God has given each of us something that we should consider strength. We can think, for example, of the parable of the talents (Matthew 25:14-30) when the character representing God gives different numbers of ‘talents,’ which was a unit of money in that day, to three different servants. One servant received five talents, another three, and the last received one. Each worker was expected to put what he was given to use and return a profit. Similarly, each of us is given gifts by God—not just spiritual gifts, but physical or relational gifts as well. Whatever God has given us, that is our strength, and God expects us to put it to use.

This is why two of the most powerful figures in Scripture are also the two most explicitly called meek. Moses, who confronted Pharaoh and led an entire nation through the wilderness, is described in Numbers 12:3 as the meekest man on the face of the earth. Jesus, who taught with an authority that silenced trained religious leaders and called storms to stillness, described himself in Matthew 11:29 as gentle and humble in heart.

The meek person is not someone who lacks power. They are someone who has decided that what strength they have belongs to God, and they use it accordingly.

What the Bible Says About Weakness

Weakness is something different, and the Bible treats it differently. Where meekness is a choice about how to hold power, weakness is the honest acknowledgment of what we do not have. It is the recognition that some situations are beyond us, that some seasons of life expose the edges of our own capacity, and that we are more dependent on God than we usually want to admit. I could never stand up against the schemes of the enemy, or the darkness of the world, or my own foolishness, on my own. None of us can. That limitation is not a failure. It is an invitation to draw closer to God.

Paul describes this with remarkable transparency in 2 Corinthians 12. He had been given a persistent difficulty which he asked God three times to remove, and God's response was not deliverance but presence: "My grace is sufficient for you, for my power is perfected in weakness." Paul's conclusion is counterintuitive at first—that he would gladly boast in his weaknesses so that the power of Christ might rest on him. This is not resignation or defeat. It demonstrates a belief that weakness creates the very conditions under which God's power becomes most visible in a person's life. It is the soil that God uses to grow our dependence on Him—the One Who is truly powerful. When we stop pretending we can stand entirely on our own, something opens up, and God's strength fills the space that self-sufficiency used to occupy.

God really isn’t interested in sharing glory or credit with us. When we acknowledge our own weakness, it allows Him to get the credit He deserves for the good things He does.

Humility: The Virtue That Holds Them Both

Humility is the broader virtue that sits beneath both meekness and an honest acknowledgment of weakness, and it is one of the most consistently honored qualities in Scripture. In the Bible, humility is not low self-esteem or the performance of self-deprecation. It is an accurate view of yourself in relation to God, which turns out to be the most freeing kind of self-knowledge. Paul captures it in Romans 12:3 when he writes that we should not think of ourselves more highly than we ought, but with sober judgment. The humble person sees themselves clearly and recognizes that everything he has is from God.

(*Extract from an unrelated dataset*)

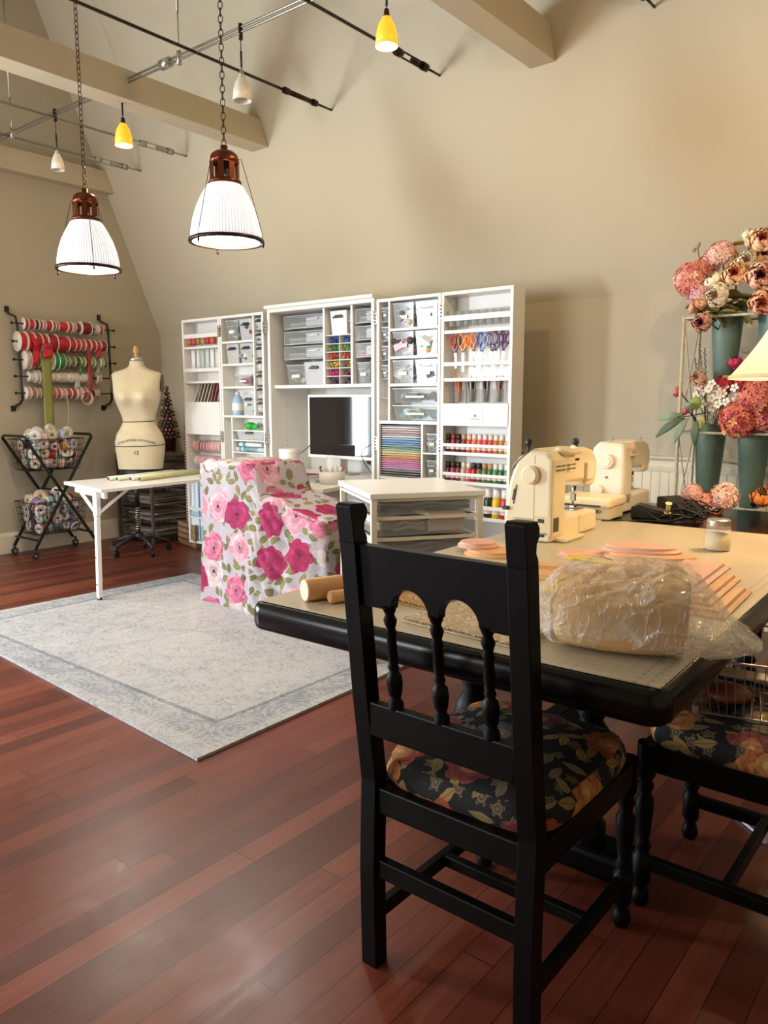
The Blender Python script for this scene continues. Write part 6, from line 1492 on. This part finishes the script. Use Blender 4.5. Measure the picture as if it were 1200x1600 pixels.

Scripture shows us a consistent pattern with humility. James 4:10 says that those who humble themselves before God will be exalted. Isaiah 57:15 says God dwells with the person who is humble and contrite in spirit. The Beatitudes promise that the meek will inherit the earth. Mary's song in Luke 1 declares that God has brought down rulers from their thrones and exalted the humble. And James 4:6 states plainly that God gives grace to the humble. The God who calls us to meekness with our strength and honesty about our weakness is the same God who has arranged things so that both of those postures draw us closer to Him.

What This Looks Like in Your Daily Life

Most of us know intellectually that God works through weakness and honors humility. But when we actually encounter weakness in our own lives — when we hit the limit of what we can manage, when a situation exposes how little control we really have — our instinct is usually to hide it, manage it, or push through it. Very rarely is our first response to see it as an opportunity to lean into relationship with God or to learn to rely on Him.

The invitation of Scripture is to hold both your strength and your weakness with an open hand. To submit what you have to God's purposes rather than your own, and to stop fighting the limitations you cannot change as if they were enemies rather than the places where God wants to come through for you in a way where we’ll know (and everyone else will know) it had to be Him. This is the kind of transformation that God's love produces in us—a gradually decreasing need to appear strong and a gradually increasing capacity to let God be strong in us.

Meekness is not weakness. But the Bible invites us to bring both to God with open hands, because He is equally capable of working through the strength you have submitted to Him and through the limitations you have stopped fighting against. When we practice both meekness and weakness, we learn that God is in control and I am not, and that is the most solid ground we can stand on.